Rochester fourth-grade teacher Lynn Astarita Gatto picked teaching as a profession long before she knew the theories behind what she was accomplishing in the classroom.
"Those intellectual aspects of teaching are an important part of who I
am as a teacher and what makes me a good teacher," says Gatto. Her selection
this week as New York State's Teacher of the Year recognizes her as a teacher
who digs deep to find the best practices to help all children.
"This award validates for me and my colleagues who teach like me that we're
on the right track," she says. "In my class, I create a core of learners.

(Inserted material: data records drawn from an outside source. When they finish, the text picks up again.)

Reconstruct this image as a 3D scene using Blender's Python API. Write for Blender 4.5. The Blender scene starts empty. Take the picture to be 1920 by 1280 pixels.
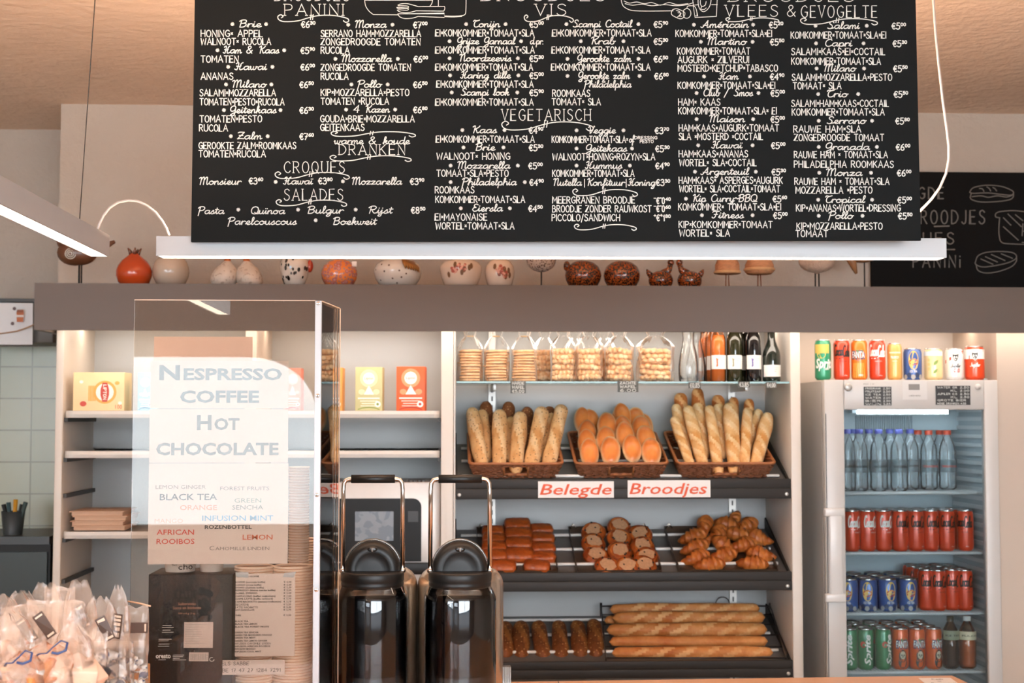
import bpy, bmesh, math, random
from mathutils import Vector, Matrix, Quaternion
C = bpy.context.scene.collection
S = bpy.context.scene
rnd = random.Random(7)
PI = math.pi

# ------------------------------------------------------------------ camera, world, exposure
F = 2667.0                                   # focal length in pixels of the 1920 wide frame (50 mm lens)
YAW, PITCH, EYE = math.radians(2.75), math.radians(3.1), 1.62
cd = bpy.data.cameras.new('camera'); cam = bpy.data.objects.new('camera', cd); C.objects.link(cam)
cd.lens = 50.0; cd.sensor_width = 36.0; cd.clip_start = 0.05
cam.location = (0, 0, EYE); cam.rotation_euler = (PI/2 + PITCH, 0, -YAW)
cd.dof.use_dof = True; cd.dof.focus_distance = 3.15; cd.dof.aperture_fstop = 7.0
S.camera = cam
w = bpy.data.worlds.new('daylight'); S.world = w; w.use_nodes = True
bg = w.node_tree.nodes['Background']
bg.inputs[0].default_value = (0.86, 0.93, 1.0, 1); bg.inputs[1].default_value = 12.0
S.view_settings.view_transform = 'Standard'; S.view_settings.look = 'None'
S.view_settings.gamma = 1.0; S.view_settings.exposure = 0.5
S.cycles.transparent_max_bounces = 32; S.cycles.max_bounces = 10; S.cycles.diffuse_bounces = 5
S.cycles.caustics_reflective = False; S.cycles.caustics_refractive = False
S.cycles.sample_clamp_indirect = 6.0
sun = bpy.data.lights.new('sun', 'SUN'); sun.energy = 6.0; sun.angle = .01; sun.color = (.95, .98, 1.0)   # added to brighten the facade mirrored in the acrylic pane
so = bpy.data.objects.new('sun', sun); C.objects.link(so); so.rotation_euler = (math.radians(-42), 0, math.radians(12)); so.location = (0, 3, 8)
LAMP_WARM = 11.0     # strength of the bar lamps, underside
LAMP_UP = 260.0       # their indirect light to the ceiling
LED_WARM = 6.5      # strip light under the overhead shelf
LED_COLD = 16.0       # strip light in the fridge

# pixel of the photograph (1920x1280) -> point of the plane y = Y
_R = Matrix.Rotation(-YAW, 3, 'Z') @ Matrix.Rotation(PITCH, 3, 'X')
def ray(px, py): return _R @ Vector(((px-960)/F, 1.0, -(py-640)/F))
def at(px, py, Y):
    d = ray(px, py); return Vector((0, 0, EYE)) + d*(Y/d.y)
def atz(px, py, z):
    d = ray(px, py); return Vector((0, 0, EYE)) + d*((z-EYE)/d.z)
def on(px, py, o, n):
    d = ray(px, py); e = Vector((0, 0, EYE)); return e + d*((o-e).dot(n)/d.dot(n))
def rect(x0, y0, x1, y1, Y):                  # -> x0, x1, z0 (bottom), z1 (top)
    my, mx = (y0+y1)/2, (x0+x1)/2
    return at(x0, my, Y).x, at(x1, my, Y).x, at(mx, y1, Y).z, at(mx, y0, Y).z

# ------------------------------------------------------------------ materials
def hexc(h):
    h = h.lstrip('#'); o = []
    for i in (0, 2, 4):
        v = int(h[i:i+2], 16)/255; o.append(v/12.92 if v <= .04045 else ((v+.055)/1.055)**2.4)
    return (*o, 1)
MATS = {}
def M(name, col, rough=.5, metal=0., var=.06, scale=25., bump=0., bscale=None, spec=.5, coat=0., emit=0., ecol=None, stretch=(1,1,1), trans=0.):
    if name in MATS: return MATS[name]
    m = bpy.data.materials.new(name); m.use_nodes = True; nt = m.node_tree; N = nt.nodes; L = nt.links
    b = N['Principled BSDF']; c = hexc(col) if isinstance(col, str) else col
    tc = N.new('ShaderNodeTexCoord'); mp = N.new('ShaderNodeMapping'); mp.inputs['Scale'].default_value = stretch
    L.new(tc.outputs['Object'], mp.inputs[0])
    no = N.new('ShaderNodeTexNoise'); no.inputs['Scale'].default_value = scale; no.inputs['Detail'].default_value = 5
    L.new(mp.outputs[0], no.inputs['Vector'])
    mx = N.new('ShaderNodeMix'); mx.data_type = 'RGBA'
    mx.inputs['A'].default_value = tuple(max(0, v*(1-var)) for v in c[:3])+(1,)
    mx.inputs['B'].default_value = tuple(min(1, v*(1+var)) for v in c[:3])+(1,)
    L.new(no.outputs['Fac'], mx.inputs['Factor']); L.new(mx.outputs['Result'], b.inputs['Base Color'])
    b.inputs['Roughness'].default_value = rough; b.inputs['Metallic'].default_value = metal
    b.inputs['Specular IOR Level'].default_value = spec; b.inputs['Coat Weight'].default_value = coat
    if trans: b.inputs['Transmission Weight'].default_value = trans
    if emit:
        b.inputs['Emission Strength'].default_value = emit
        b.inputs['Emission Color'].default_value = hexc(ecol or col)
    if bump:
        n2 = N.new('ShaderNodeTexNoise'); n2.inputs['Scale'].default_value = bscale or scale*4; n2.inputs['Detail'].default_value = 4
        L.new(mp.outputs[0], n2.inputs['Vector'])
        bp = N.new('ShaderNodeBump'); bp.inputs['Strength'].default_value = bump; bp.inputs['Distance'].default_value = .01
        L.new(n2.outputs['Fac'], bp.inputs['Height']); L.new(bp.outputs[0], b.inputs['Normal'])
    MATS[name] = m; return m
def spotted(name, col, spot, thr=.62, scale=160., rough=.6, bump=.25, var=.25, vscale=14., kind='noise', coat=0., stretch=(1,1,1)):
    """base colour with crisp specks of a second colour"""
    if name in MATS: return MATS[name]
    m = M(name, col, rough, var=var, scale=vscale, bump=bump, bscale=60, coat=coat); nt = m.node_tree; N = nt.nodes; L = nt.links
    b = N['Principled BSDF']; src = b.inputs['Base Color'].links[0].from_socket
    tc = N.new('ShaderNodeTexCoord'); mp = N.new('ShaderNodeMapping'); mp.inputs['Scale'].default_value = stretch
    L.new(tc.outputs['Object'], mp.inputs[0])
    if kind == 'noise':
        t = N.new('ShaderNodeTexNoise'); t.inputs['Scale'].default_value = scale; t.inputs['Detail'].default_value = 1; out = t.outputs['Fac']
    else:
        t = N.new('ShaderNodeTexVoronoi'); t.inputs['Scale'].default_value = scale; out = t.outputs['Distance']
    L.new(mp.outputs[0], t.inputs['Vector'])
    r = N.new('ShaderNodeValToRGB'); e = r.color_ramp.elements
    if kind == 'noise': e[0].position = thr; e[1].position = thr+.04; e[0].color = (0,0,0,1); e[1].color = (1,1,1,1)
    else: e[0].position = thr; e[1].position = thr+.05; e[0].color = (1,1,1,1); e[1].color = (0,0,0,1)
    L.new(out, r.inputs[0])
    mx = N.new('ShaderNodeMix'); mx.data_type = 'RGBA'; mx.inputs['B'].default_value = hexc(spot)
    L.new(r.outputs[0], mx.inputs['Factor']); L.new(src, mx.inputs['A']); L.new(mx.outputs['Result'], b.inputs['Base Color'])
    return m
def crusty(name, lo, hi, rough=.55, scale=9., bump=.35, seeds=None, spec=.3):
    """baked crust: browned and pale areas, fine cracks, optional seeds"""
    if name in MATS: return MATS[name]
    m = M(name, lo, rough, var=0, scale=30, bump=bump, bscale=70, spec=spec); nt = m.node_tree; N = nt.nodes; L = nt.links
    b = N['Principled BSDF']; tc = N.new('ShaderNodeTexCoord')
    n = N.new('ShaderNodeTexNoise'); n.inputs['Scale'].default_value = scale; n.inputs['Detail'].default_value = 6; n.inputs['Roughness'].default_value = .6
    L.new(tc.outputs['Object'], n.inputs['Vector'])
    r = N.new('ShaderNodeValToRGB'); e = r.color_ramp.elements
    e[0].position = .36; e[1].position = .66; e[0].color = hexc(lo); e[1].color = hexc(hi); L.new(n.outputs['Fac'], r.inputs[0])
    out = r.outputs[0]
    if seeds:
        v = N.new('ShaderNodeTexVoronoi'); v.inputs['Scale'].default_value = 110; L.new(tc.outputs['Object'], v.inputs['Vector'])
        gt = N.new('ShaderNodeValToRGB'); g = gt.color_ramp.elements; g[0].position = .2; g[1].position = .3
        g[0].color = (1,1,1,1); g[1].color = (0,0,0,1); L.new(v.outputs['Distance'], gt.inputs[0])
        sp = N.new('ShaderNodeSeparateColor'); L.new(v.outputs['Color'], sp.inputs[0])
        th = N.new('ShaderNodeMath'); th.operation = 'GREATER_THAN'; th.inputs[1].default_value = .45; L.new(sp.outputs[0], th.inputs[0])
        mu = N.new('ShaderNodeMath'); mu.operation = 'MULTIPLY'; L.new(gt.outputs[0], mu.inputs[0]); L.new(th.outputs[0], mu.inputs[1])
        mx = N.new('ShaderNodeMix'); mx.data_type = 'RGBA'; mx.inputs['B'].default_value = hexc(seeds)
        L.new(mu.outputs[0], mx.inputs['Factor']); L.new(out, mx.inputs['A']); out = mx.outputs['Result']
    L.new(out, b.inputs['Base Color']); return m
def clear(name, tint='#ffffff', ior=1.5, rough=.02, haze=0., boost=0., hcol='#ffffff', wrinkle=0.):
    """thin clear or tinted sheet: see-through, mirror-like by Fresnel, optional milky haze"""
    if name in MATS: return MATS[name]
    m = bpy.data.materials.new(name); m.use_nodes = True; nt = m.node_tree; N = nt.nodes; L = nt.links
    N.remove(N['Principled BSDF']); out = N['Material Output']
    t = N.new('ShaderNodeBsdfTransparent'); t.inputs[0].default_value = hexc(tint)
    g = N.new('ShaderNodeBsdfGlossy'); g.inputs['Roughness'].default_value = rough; g.inputs[0].default_value = (1,1,1,1)
    f = N.new('ShaderNodeFresnel'); f.inputs[0].default_value = ior
    if wrinkle:
        tc = N.new('ShaderNodeTexCoord'); n2 = N.new('ShaderNodeTexNoise'); n2.inputs['Scale'].default_value = 30; n2.inputs['Detail'].default_value = 2
        L.new(tc.outputs['Object'], n2.inputs['Vector']); bp = N.new('ShaderNodeBump'); bp.inputs['Strength'].default_value = wrinkle; bp.inputs['Distance'].default_value = .02
        L.new(n2.outputs['Fac'], bp.inputs['Height']); L.new(bp.outputs[0], g.inputs['Normal'])
    mx = N.new('ShaderNodeMixShader')
    ad = N.new('ShaderNodeMath'); ad.operation = 'ADD'; ad.use_clamp = True; ad.inputs[1].default_value = boost
    L.new(f.outputs[0], ad.inputs[0]); L.new(ad.outputs[0], mx.inputs[0]); L.new(g.outputs[0], mx.inputs[2])
    if haze:
        d = N.new('ShaderNodeBsdfDiffuse'); d.inputs[0].default_value = hexc(hcol)
        m2 = N.new('ShaderNodeMixShader'); m2.inputs[0].default_value = haze
        L.new(t.outputs[0], m2.inputs[1]); L.new(d.outputs[0], m2.inputs[2]); L.new(m2.outputs[0], mx.inputs[1])
    else: L.new(t.outputs[0], mx.inputs[1])
    L.new(mx.outputs[0], out.inputs[0]); MATS[name] = m; return m
def glow(name, col, strength):
    if name in MATS: return MATS[name]
    return M(name, col, .4, emit=strength, ecol=col, var=.01)

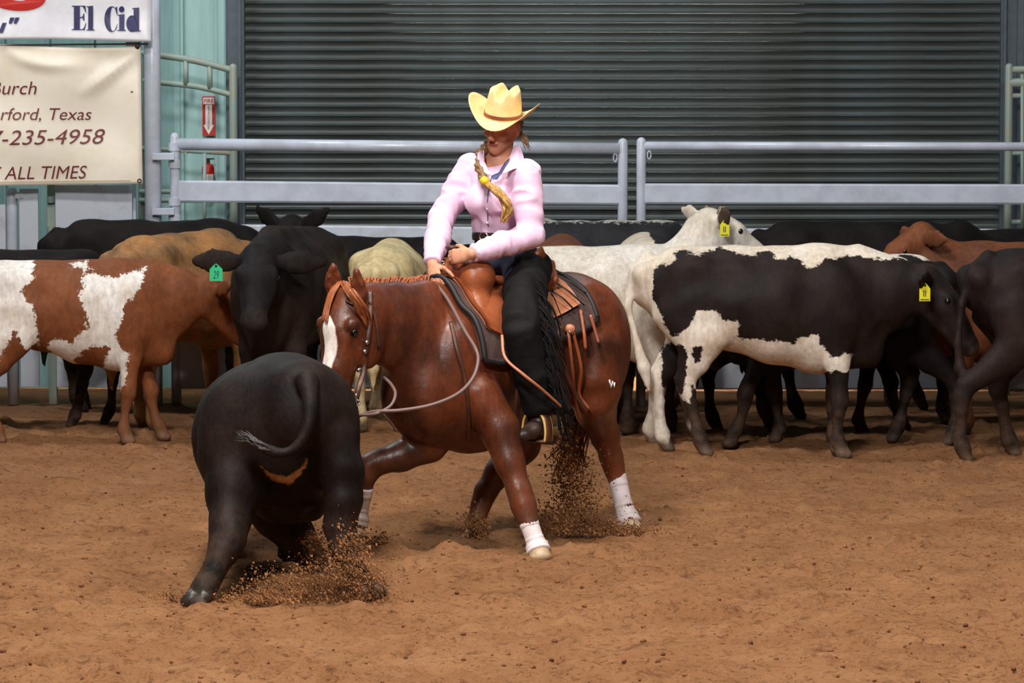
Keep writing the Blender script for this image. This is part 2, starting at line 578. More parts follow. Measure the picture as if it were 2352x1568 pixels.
def axis(parts):
    out = []
    for a, b, st in parts:
        out += list(np.arange(a, b - 1e-6, st))
    return np.array(out + [parts[-1][1]])
gx = axis([(-14, -5, 0.5), (-5, -3.4, 0.08), (-3.4, 3.4, 0.02), (3.4, 5, 0.08), (5, 14, 0.5)])
gy = axis([(2, 11, 0.4), (11, 13.4, 0.06), (13.4, 19.4, 0.019), (19.4, 24.5, 0.035), (24.5, 27, 0.06), (27, 34, 0.5)])
XX, YY = np.meshgrid(gx, gy, indexing='ij')
xf, yf = XX.ravel(), YY.ravel()
zf = ground_h(xf, yf)
nx, ny = len(gx), len(gy)
ii = (np.arange(nx - 1)[:, None] * ny + np.arange(ny - 1)[None, :]).ravel()
FF = np.stack([ii, ii + ny, ii + ny + 1, ii + 1], 1)
floor = mk('floor', np.stack([xf, yf, zf], 1), FF, M['dirt'], origin=(0, 0, 0))
tag(floor, 'churned orange brown dirt floor of the indoor arena', 'floor', kind='structure')

# loose clods lying on the dirt (nobody could count them)
def lump(c, r, mb):
    V = []; n = 6
    ph = rng.random() * 6
    V.append(c + A(0, 0, r * (0.7 + 0.4 * rng.random())))
    for k, (zz, rr) in enumerate(((0.35, 0.85), (-0.3, 1.0))):
        for j in range(n):
            a = ph + 6.283 * j / n + k * 0.5
            q = r * rr * (0.65 + 0.6 * rng.random())
            V.append(c + A(q * math.cos(a), q * math.sin(a), zz * r))
    V.append(c - A(0, 0, r * 0.7))
    F = [(0, 1 + j, 1 + (j + 1) % n) for j in range(n)]
    F += [(1 + j, 1 + n + j, 1 + n + (j + 1) % n, 1 + (j + 1) % n) for j in range(n)]
    F += [(1 + 2 * n, 1 + n + (j + 1) % n, 1 + n + j) for j in range(n)]
    mb.add(V, F)
mb = MB()
cx = []; cy = []
for _ in range(3800):
    y = 13.2 + 9.5 * rng.random() ** 1.2
    cx.append((rng.random() - 0.5) * 2 * (0.15 * y + 0.4)); cy.append(y)
cx = np.array(cx); cy = np.array(cy); cz = ground_h(cx, cy)
for x, y, z in zip(cx, cy, cz):
    r = 0.0025 + 0.011 * rng.random() ** 4
    lump(A(x, y, z + r * 0.2), r, mb)
tag(mb.build('dirt_clods', M['clod'], origin=(0, 16, 0), smooth=True), 'small loose dirt clods scattered over the arena floor', 'dirt', kind='stuff')

# back wall, roll-up door -----------------------------------------------------------------
WY = 26.42
wall = empty('wall_back', (-3.5, WY, 0)); tag(wall, 'teal ribbed metal siding beside the roll-up door', 'wall', kind='structure')
def siding(x0, x1, parent, nm='panel'):
    prof = []; x = x0
    for k in range(int(round((x1 - x0) / 0.3))):
        xx = x0 + k * 0.3
        prof += [(xx, 0), (xx + 0.19, 0), (xx + 0.205, -0.004), (xx + 0.215, -0.004), (xx + 0.225, 0), (xx + 0.262, 0), (xx + 0.274, -0.028), (xx + 0.29, -0.028)]
    prof.append((x1, 0))
    n = len(prof)
    V = [(p[0], WY + p[1], 0.0) for p in prof] + [(p[0], WY + p[1], 4.2) for p in prof]
    V += [(p[0], WY + 0.02, 0.0) for p in prof] + [(p[0], WY + 0.02, 4.2) for p in prof]
    F = [(i, i + 1, n + i + 1, n + i) for i in range(n - 1)] + [(2 * n + i + 1, 2 * n + i, 3 * n + i, 3 * n + i + 1) for i in range(n - 1)]
    mk(nm, np.array(V), F, M['teal'], parent, smooth=False)
xl = P(528, 300, WY)[0]
for k in range(5):
    siding(xl - 0.9 * (k + 1), xl - 0.9 * k - 0.006, wall)
wall2 = empty('wall_right', (4.2, WY, 0)); tag(wall2, 'grey green siding at the right edge past the door jamb', 'wall', kind='structure')
xr = P(2332, 300, WY)[0]
for k in range(4):
    siding(xr + 0.9 * k + 0.006, xr + 0.9 * (k + 1), wall2)
# wall above the door
mk('wall_upper', *(lambda a, b: (np.array([(a, WY, 4.2), (b, WY, 4.2), (b, WY, 7.8), (a, WY, 7.8), (a, WY + .05, 4.2), (b, WY + .05, 4.2), (b, WY + .05, 7.8), (a, WY + .05, 7.8)]), [(0, 1, 2, 3), (7, 6, 5, 4), (0, 4, 5, 1), (3, 2, 6, 7)]))(-8, 8), M['teal'], smooth=False)
tag(bpy.data.objects['wall_upper'], 'teal siding above the roll-up door', 'wall', kind='structure')

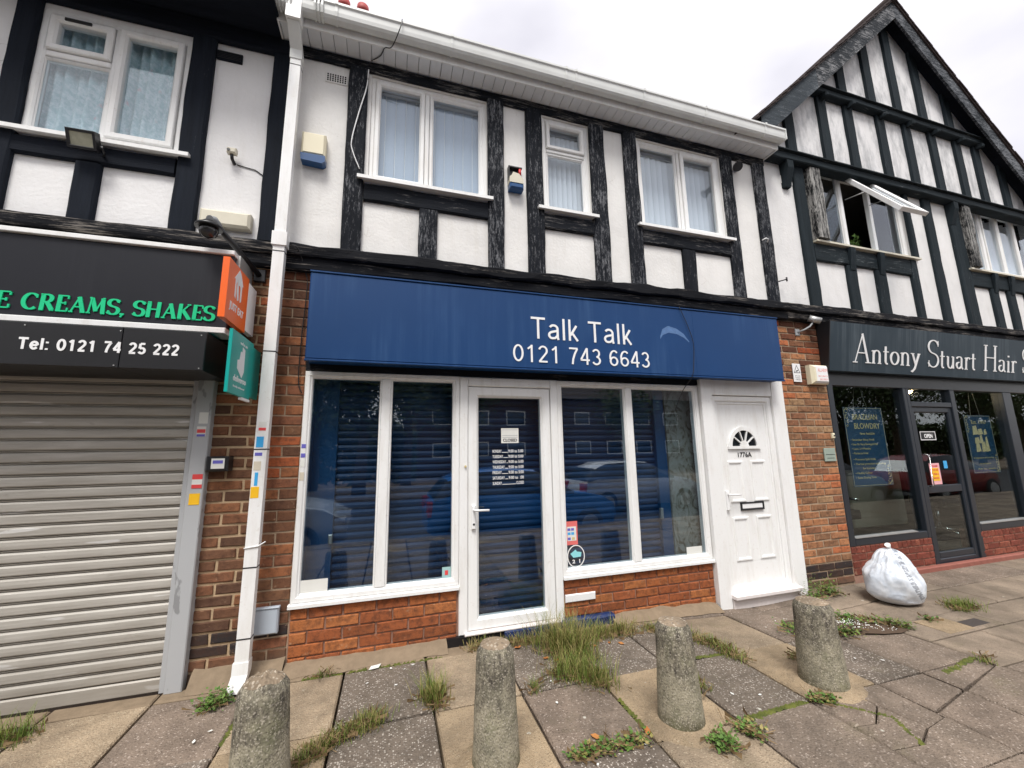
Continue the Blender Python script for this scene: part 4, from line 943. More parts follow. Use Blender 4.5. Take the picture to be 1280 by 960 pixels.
mb = MB(); mb.prismx([(-.004, .447), (-.004, .455), (.05, .463), (.05, .447)], 5.05, 6.1); mb.prismx([(-.004, .452), (-.004, .46), (.05, .468), (.05, .452)], 7.33, 9.9); obj('sill_strip', mb, M['alu'], fr)
mb = MB(); mb.frame(6.40, 7.21, .035, 1.96, .07, .02, .07, .012); mb.chbox(6.471, 7.139, .024, .066, .875, .965, .006); mb.chbox(6.471, 7.139, .024, .066, .106, .175, .006)
sdoor = obj('salon_door', mb, M['salon_frame'], rbd)
obj('pane', MB().box(6.468, 7.142, .042, .048, .96, 1.892), M['glass_dark'], sdoor); obj('pane', MB().box(6.468, 7.142, .042, .048, .17, .88), M['glass_dark'], sdoor)
mb = MB(); mb.tube([(6.49, .015, .96), (6.49, -.03, .97), (6.49, -.03, 1.35), (6.49, .015, 1.36)], .008, 8); obj('pull_handle', mb, M['chrome'], sdoor)
obj('threshold', MB().chbox(6.36, 7.25, -.03, .1, .012, .034, .004), M['alu'], sdoor)
pm = MB(); pm.box(4.955, 6.335, .010, .2, -.05, .364); rz = obj('stall_riser', pm, M['mortar_riser'], rbd)
bricks(rz, 4.955, 6.333, .06, .286, 0, M['brick_red'])
for i in range(18): link('brick', brick_mesh(.0665, .066, .06, M['brick_red']), rz, (4.955+.0765*(i+.5), 0, .292))
pm = MB(); pm.box(7.27, 10.6, .010, .2, -.05, .364); rz = obj('stall_riser', pm, M['mortar_riser'], rbd)
bricks(rz, 7.275, 10.58, .06, .286, 0, M['brick_red'])
for i in range(43): link('brick', brick_mesh(.0665, .066, .06, M['brick_red']), rz, (7.275+.0768*(i+.5), 0, .292))
mb = MB(); mb.chbox(5.62, 10.6, -.055, .0, -.06, .055, .01); obj('plinth', mb, M['red_tile'], rbd)
mb = MB(); mb.chbox(6.34, 7.27, -.02, .1, -.05, .011, .004); obj('door_step', mb, M['red_tile'], rbd)
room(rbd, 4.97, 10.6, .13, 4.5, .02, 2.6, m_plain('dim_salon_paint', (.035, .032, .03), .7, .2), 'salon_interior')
mb = MB(); mb.box(4.97, 10.6, .13, .30, 2.30, 2.58); obj('ceiling_bulkhead', mb, M['salon_frame'], rbd)
pm = MB(); pm.box(10.05, 10.6, .0, .3, -.05, 3); obj('brick_pier', pm, M['brick_right'], rbd)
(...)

Part of what makes me a unique teacher is we are all equal learners and we are
all learning together." When students read a story out loud, for instance,
any listener can pose a question. "Oh, I never knew that," Gatto might
say, or someone in the group could connect the story to other texts or popular
culture or their lives.
Because she wanted "to put theory behind what I do," Gatto enrolled
as a doctoral student at the Margaret Warner Graduate School of Education and
Human Development at the University of Rochester in 2000. "I have so many
people come to my classroom that I wanted to articulate my practice," she
says of her decision to pursue a Ph.D. "I quickly realized that there was
much more to being a doctoral student. I didn't understand I was going to become
a researcher and apply new research."
In her classroom, Gatto's desk adjoins those of her 22 students to form a large
rectangle in their corner of Henry Hudson Elementary in the Rochester City School
District. For 29 years, Gatto's classrooms have overflowed with noise and excitement.
She places a high premium on talk.
"Talk is the literacy my students bring to the classroom," says Gatto,
whose own teachers tried to hush her when she was a very talkative child. "For
us to squelch that and not let kids develop doesn't make sense."
Children have so much to say that Gatto is focusing on a specific type of classroom
talk for her doctoral work at the Warner School. With her coursework finished,
her dissertation will examine "eruptions of conversation" that happen
spontaneously in the classroom. "I'm looking at these simultaneous overlapping
conversations (SOC, she calls them) to see how they happen and how they connect
to meaning-making," she explains. From her experience, SOC is an important
part of children's learning.
As a fourth-grade teacher, Gatto knows she's responsible and accountable for
how her students perform on their first set of state language arts and math
tests. Every child in her class showed at least one year's growth from the third
to the fourth grade this year.
Gatto, a graduate of Brighton High School who earned a bachelor's degree at
Monmouth University in New Jersey, was set to take a sabbatical for the 2003-04
year and concentrate on her doctoral studies. She'll postpone that plan since
being named New York's 2004 Teacher of the Year.
In the fall, the Honeoye Falls resident will return to her classroom and assume
other duties associated with the honor. The award that recognizes and celebrates
outstanding teachers from kindergarten through 12th grade was announced June
16 in Albany. More than a dozen educational organizations in New York State
were involved in the selection process. She also will compete for the national
award.
Gatto's ambitious workload doesn't end with her fourth-grade class. She's published
articles in teacher journals, contributed a chapter to an academic book, and
written science modules for elementary school students. Each spring, she teaches
a course in the Warner School on the theory and learning of elementary science.